**AVAILABLE DATA**
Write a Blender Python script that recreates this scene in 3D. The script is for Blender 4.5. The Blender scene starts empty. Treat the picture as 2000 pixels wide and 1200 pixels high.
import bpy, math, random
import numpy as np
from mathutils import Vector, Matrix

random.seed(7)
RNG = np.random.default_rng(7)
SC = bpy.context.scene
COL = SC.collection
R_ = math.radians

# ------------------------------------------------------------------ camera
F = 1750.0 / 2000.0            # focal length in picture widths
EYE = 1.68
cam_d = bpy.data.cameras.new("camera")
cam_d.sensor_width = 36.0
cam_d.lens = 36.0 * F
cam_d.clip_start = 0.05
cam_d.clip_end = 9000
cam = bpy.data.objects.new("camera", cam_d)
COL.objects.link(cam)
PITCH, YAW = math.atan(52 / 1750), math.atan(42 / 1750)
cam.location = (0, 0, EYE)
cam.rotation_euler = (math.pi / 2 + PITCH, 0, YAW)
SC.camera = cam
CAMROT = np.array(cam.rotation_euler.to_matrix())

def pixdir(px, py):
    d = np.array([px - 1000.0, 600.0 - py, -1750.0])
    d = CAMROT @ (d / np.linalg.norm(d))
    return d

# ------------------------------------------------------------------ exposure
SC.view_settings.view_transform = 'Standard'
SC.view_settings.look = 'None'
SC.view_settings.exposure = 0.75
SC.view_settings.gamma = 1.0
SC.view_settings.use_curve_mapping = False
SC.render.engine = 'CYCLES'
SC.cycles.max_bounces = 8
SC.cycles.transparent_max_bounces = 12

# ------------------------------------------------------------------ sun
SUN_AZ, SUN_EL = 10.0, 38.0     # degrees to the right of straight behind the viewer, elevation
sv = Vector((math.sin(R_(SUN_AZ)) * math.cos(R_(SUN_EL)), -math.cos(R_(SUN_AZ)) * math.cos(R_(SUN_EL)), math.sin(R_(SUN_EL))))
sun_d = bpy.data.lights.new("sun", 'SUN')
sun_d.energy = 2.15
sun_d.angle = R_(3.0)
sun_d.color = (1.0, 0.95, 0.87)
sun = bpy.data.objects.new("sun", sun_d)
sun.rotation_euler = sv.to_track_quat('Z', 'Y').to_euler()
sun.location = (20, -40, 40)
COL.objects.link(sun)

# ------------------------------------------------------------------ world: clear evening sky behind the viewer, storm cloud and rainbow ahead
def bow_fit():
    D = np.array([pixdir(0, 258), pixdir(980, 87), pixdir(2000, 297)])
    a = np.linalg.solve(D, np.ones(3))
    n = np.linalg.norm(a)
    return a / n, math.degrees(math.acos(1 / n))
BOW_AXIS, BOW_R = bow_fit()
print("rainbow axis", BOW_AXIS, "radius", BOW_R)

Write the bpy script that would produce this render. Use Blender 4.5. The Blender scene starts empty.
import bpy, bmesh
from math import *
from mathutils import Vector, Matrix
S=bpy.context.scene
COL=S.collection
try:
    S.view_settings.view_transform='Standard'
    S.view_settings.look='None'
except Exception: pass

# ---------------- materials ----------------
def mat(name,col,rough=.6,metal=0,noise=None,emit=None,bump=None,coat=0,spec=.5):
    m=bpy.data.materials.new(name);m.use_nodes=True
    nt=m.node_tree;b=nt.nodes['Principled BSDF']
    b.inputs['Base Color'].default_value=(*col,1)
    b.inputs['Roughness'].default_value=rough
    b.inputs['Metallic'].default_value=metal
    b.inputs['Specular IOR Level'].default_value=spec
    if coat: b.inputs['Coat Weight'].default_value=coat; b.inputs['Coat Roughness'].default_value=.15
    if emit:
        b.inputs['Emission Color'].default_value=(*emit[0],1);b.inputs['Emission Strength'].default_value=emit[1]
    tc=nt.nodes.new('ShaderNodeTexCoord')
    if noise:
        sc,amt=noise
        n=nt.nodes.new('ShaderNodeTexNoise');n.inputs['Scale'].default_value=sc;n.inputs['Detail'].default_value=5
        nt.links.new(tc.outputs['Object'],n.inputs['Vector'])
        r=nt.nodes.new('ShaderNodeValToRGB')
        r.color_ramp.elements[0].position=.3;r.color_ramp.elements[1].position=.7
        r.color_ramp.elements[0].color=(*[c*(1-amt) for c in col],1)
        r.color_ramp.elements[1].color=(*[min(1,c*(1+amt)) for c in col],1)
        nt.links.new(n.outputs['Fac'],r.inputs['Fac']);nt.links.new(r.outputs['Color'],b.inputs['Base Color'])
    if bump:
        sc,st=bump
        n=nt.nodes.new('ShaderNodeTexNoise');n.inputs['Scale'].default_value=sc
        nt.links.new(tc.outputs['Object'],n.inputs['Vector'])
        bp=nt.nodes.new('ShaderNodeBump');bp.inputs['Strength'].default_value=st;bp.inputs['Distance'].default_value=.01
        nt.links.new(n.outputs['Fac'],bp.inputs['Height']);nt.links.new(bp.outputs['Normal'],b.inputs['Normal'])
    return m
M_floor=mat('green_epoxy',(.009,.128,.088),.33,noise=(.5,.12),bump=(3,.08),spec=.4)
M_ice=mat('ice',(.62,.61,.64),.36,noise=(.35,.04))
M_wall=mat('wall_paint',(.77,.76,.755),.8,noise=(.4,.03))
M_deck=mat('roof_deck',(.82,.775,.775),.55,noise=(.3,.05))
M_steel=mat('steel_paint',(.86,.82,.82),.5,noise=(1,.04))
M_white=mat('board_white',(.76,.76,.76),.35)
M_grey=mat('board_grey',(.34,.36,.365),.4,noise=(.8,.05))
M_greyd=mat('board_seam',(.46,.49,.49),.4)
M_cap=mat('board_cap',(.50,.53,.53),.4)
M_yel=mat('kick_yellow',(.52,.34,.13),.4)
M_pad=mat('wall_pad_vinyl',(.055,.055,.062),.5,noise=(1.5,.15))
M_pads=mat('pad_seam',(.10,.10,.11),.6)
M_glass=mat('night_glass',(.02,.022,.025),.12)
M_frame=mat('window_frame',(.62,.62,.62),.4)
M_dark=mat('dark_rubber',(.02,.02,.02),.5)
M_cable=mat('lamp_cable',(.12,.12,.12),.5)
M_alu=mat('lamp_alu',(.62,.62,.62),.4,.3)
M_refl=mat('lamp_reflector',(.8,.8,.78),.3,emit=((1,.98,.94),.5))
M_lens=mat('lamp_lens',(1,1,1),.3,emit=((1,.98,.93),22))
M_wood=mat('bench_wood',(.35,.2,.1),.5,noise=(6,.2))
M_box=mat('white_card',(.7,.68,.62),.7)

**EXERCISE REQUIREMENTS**
Please reproduce exactly the lines above, beginning with the first and ending with the line that contains "R_ = math.radians", and include nothing outside that range.

**OUTPUT BELOW**
Write a Blender Python script that recreates this scene in 3D. The script is for Blender 4.5. The Blender scene starts empty. Treat the picture as 2000 pixels wide and 1200 pixels high.
import bpy, math, random
import numpy as np
from mathutils import Vector, Matrix

random.seed(7)
RNG = np.random.default_rng(7)
SC = bpy.context.scene
COL = SC.collection
R_ = math.radians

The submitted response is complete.